Infelizmente, Anne nos deixou sem ver ir ao ar a esperada série que ela e o filho desenvolviam há anos (e que vivia pulando de um canal para o outro). Atualmente, o AMC detém o título e já havia prometido que a produção sairia finalmente no papel. Seria uma nova chance de reapresentar suas criaturas da noite ao público do streaming e dar à elas o tratamento que só Neil Jordan conseguiu dar, lá em 1994 (a despeito do Armand de Antonio Banderas). Como esquecer do embate entre Tom Cruise e Kirsten Dunst, ainda menina, na cena em que ela questiona por quê foi transformada? É de arrepiar, não importa quanto tempo passe.
Apesar de não ter inventado os vampiros, é quase como se Anne tivesse sido a que melhor entendeu quem eles eram. A mitologia criada por ela é a que resguarda a “verdade” daquelas criaturas; sobre isso não paira absolutamente nenhuma dúvida. E pelas ruas sombrias de Paris ou de Nova Orleans, Lestat e seu séquito agora recebem outra detentora do dom da eternidade. A Royal Street por onde os filhos de Amel fitam a fragilidade da raça humana tem uma nova residente milenar.

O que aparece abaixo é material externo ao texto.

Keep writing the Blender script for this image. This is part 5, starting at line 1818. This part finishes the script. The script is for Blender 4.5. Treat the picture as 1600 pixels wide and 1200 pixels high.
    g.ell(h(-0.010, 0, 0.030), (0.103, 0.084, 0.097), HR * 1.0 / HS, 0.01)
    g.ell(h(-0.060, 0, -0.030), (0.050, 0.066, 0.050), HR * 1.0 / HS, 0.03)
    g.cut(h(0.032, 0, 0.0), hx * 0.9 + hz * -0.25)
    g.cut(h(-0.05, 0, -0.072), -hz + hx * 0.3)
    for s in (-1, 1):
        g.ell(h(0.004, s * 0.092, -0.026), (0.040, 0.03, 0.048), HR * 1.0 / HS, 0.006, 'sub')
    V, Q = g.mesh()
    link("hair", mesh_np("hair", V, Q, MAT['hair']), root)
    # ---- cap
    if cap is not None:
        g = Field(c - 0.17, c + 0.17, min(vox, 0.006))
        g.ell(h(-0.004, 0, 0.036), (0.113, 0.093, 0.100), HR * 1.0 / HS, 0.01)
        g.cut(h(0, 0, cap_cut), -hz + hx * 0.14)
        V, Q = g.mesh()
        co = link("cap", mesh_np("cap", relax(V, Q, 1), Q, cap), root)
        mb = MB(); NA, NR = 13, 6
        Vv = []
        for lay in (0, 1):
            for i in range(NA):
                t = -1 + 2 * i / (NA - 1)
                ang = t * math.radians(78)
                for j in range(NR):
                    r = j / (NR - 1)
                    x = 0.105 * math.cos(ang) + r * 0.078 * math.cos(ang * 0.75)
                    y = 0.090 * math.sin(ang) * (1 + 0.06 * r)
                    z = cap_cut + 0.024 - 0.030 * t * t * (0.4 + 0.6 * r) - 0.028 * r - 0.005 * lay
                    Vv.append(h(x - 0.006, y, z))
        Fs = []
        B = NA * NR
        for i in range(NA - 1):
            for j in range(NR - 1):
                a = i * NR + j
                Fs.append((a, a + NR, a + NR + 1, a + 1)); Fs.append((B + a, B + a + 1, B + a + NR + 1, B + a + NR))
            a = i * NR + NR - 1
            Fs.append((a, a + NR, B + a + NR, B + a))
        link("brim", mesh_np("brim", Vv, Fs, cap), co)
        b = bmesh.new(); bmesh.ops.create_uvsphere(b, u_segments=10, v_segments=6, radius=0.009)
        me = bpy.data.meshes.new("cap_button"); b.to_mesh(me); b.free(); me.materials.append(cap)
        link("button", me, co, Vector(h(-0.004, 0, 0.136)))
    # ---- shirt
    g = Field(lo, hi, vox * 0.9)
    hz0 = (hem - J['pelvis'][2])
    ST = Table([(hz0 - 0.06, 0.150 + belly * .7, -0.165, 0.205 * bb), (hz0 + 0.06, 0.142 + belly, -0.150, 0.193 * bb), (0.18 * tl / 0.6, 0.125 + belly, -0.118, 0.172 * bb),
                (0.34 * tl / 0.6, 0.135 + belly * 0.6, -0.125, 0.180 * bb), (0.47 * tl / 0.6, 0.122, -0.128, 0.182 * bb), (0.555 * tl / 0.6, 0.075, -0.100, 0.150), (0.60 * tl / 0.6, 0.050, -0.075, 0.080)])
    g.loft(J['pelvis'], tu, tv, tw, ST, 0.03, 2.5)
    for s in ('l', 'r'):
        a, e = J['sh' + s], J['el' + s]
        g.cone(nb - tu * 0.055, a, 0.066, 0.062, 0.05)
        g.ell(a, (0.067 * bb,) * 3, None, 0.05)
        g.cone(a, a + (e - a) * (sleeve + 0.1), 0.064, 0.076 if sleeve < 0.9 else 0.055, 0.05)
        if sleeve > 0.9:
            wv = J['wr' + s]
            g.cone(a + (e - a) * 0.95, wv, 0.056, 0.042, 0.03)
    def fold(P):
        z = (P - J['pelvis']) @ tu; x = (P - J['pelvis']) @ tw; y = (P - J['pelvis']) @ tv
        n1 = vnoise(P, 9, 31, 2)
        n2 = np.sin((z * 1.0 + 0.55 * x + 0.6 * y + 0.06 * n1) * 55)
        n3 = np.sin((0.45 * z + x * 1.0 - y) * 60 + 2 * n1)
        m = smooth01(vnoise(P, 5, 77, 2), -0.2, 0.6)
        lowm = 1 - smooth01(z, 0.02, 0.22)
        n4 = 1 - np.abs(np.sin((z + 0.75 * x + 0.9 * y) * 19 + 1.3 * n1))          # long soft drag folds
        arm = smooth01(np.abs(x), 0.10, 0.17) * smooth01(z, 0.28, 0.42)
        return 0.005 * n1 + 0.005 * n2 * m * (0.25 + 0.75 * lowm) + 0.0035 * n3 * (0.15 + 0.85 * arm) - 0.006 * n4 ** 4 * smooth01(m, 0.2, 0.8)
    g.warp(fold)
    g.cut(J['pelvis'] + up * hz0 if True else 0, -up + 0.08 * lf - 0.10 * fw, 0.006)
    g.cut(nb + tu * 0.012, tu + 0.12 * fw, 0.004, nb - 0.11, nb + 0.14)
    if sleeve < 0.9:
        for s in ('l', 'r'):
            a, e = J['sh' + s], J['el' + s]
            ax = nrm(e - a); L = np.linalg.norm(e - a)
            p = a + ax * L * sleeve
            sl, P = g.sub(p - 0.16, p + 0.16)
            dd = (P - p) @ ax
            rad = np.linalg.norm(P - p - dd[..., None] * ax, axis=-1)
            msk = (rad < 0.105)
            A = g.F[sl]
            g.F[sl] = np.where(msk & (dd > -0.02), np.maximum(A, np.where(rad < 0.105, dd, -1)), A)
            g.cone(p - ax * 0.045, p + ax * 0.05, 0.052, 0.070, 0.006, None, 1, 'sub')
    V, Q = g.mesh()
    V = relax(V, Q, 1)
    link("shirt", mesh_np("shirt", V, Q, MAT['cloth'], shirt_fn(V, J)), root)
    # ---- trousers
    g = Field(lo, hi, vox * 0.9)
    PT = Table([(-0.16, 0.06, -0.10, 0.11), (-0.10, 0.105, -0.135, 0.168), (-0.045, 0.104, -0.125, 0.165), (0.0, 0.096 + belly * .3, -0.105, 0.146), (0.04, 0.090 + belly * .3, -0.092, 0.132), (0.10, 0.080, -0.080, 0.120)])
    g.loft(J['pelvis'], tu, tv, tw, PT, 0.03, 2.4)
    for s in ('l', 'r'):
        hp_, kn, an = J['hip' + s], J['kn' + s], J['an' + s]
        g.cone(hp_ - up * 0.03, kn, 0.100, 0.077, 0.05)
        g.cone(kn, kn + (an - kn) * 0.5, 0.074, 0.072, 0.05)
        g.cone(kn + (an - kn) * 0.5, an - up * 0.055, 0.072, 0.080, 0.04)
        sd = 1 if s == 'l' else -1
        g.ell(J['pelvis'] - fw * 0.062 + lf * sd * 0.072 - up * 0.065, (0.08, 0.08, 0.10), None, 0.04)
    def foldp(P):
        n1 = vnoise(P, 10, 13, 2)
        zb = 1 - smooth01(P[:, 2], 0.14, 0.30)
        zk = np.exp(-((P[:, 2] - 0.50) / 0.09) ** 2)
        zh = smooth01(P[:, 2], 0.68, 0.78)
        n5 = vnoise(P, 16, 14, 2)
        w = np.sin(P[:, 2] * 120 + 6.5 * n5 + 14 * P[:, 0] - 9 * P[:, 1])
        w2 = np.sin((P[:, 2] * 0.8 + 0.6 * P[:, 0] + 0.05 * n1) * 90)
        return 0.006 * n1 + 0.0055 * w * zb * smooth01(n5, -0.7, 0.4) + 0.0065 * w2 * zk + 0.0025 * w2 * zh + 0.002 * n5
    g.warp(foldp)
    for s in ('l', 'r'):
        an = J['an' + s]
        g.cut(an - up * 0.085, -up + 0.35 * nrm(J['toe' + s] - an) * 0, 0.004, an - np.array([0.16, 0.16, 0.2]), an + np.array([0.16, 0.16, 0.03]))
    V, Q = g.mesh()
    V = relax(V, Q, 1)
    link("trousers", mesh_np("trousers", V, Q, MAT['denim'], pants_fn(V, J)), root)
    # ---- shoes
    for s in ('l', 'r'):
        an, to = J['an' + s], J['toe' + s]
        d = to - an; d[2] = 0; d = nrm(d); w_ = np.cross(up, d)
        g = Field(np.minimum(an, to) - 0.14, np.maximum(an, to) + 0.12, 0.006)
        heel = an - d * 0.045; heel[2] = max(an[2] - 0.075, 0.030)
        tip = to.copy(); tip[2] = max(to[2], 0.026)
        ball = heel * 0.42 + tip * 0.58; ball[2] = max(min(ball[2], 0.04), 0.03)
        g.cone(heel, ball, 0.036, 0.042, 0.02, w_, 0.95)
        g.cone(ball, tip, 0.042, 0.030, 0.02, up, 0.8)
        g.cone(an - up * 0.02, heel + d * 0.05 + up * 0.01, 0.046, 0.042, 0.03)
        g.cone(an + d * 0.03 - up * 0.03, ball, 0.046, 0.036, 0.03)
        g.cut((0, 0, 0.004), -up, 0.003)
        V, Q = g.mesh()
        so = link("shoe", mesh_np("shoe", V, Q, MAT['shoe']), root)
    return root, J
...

Anne Rice passou a vida quase inteira escrevendo sobre a beleza das coisas malditas, mas, complexa que só, era uma crédula das coisas divinas e usava a morte como alegoria para o desejo incontrolável de sorver a vida, em sangue e ouro, reafirmando a mais reconfortante das máximas: a existência é transcendental. Anne não partiu. Ela transformou-se.